MU and WDC came close to their 2019 lows on June 14 when Broadcom cut its full-year revenue guidance and dampened hopes of a demand recovery in the second half amid the trade war and the Huawei ban. These memory stocks jumped over 5% on June 19 on the slightest hope of easing trade war tensions.

Micron is set to report its fiscal 2019 third-quarter earnings on June 25. The memory and semiconductor industry data points and macroeconomic environment indicate that the overall semiconductor industry is in a downturn with no growth in sight for the rest of the year. Wall Street firms like Nomura and Stifel have lowered their earnings estimate and price target for Micron as the trade war and the chipmaker’s exposure to China create uncertainty in memory pricing.

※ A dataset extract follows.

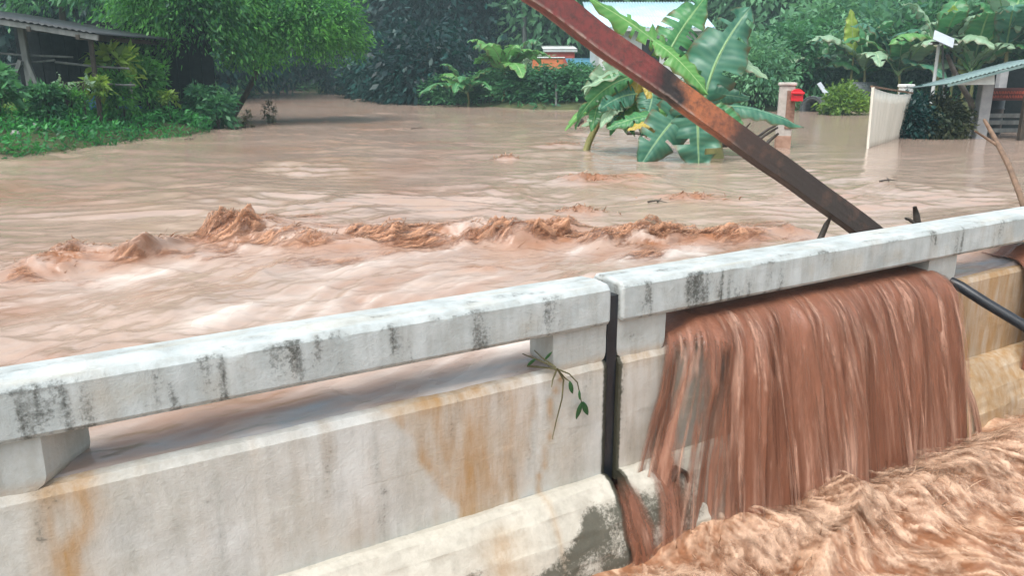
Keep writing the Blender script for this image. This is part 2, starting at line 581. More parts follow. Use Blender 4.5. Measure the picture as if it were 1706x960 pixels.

If Micron reports lower-than-expected earnings and guidance, the stock could fall in the mid-to-high single digits. If the stock falls below its June 14 price of $32, it could reach its 52-week low of $28.4.

Micron: a cyclical stock

Micron is a cyclical stock and is currently in a downcycle. However, it is fairly certain that things will be good again and the company will return to growth in an upcycle. The only real uncertainty is the timing. It is difficult to predict when this down cycle will end. Thus, it makes sense to hold the stock and sell during the upcycle.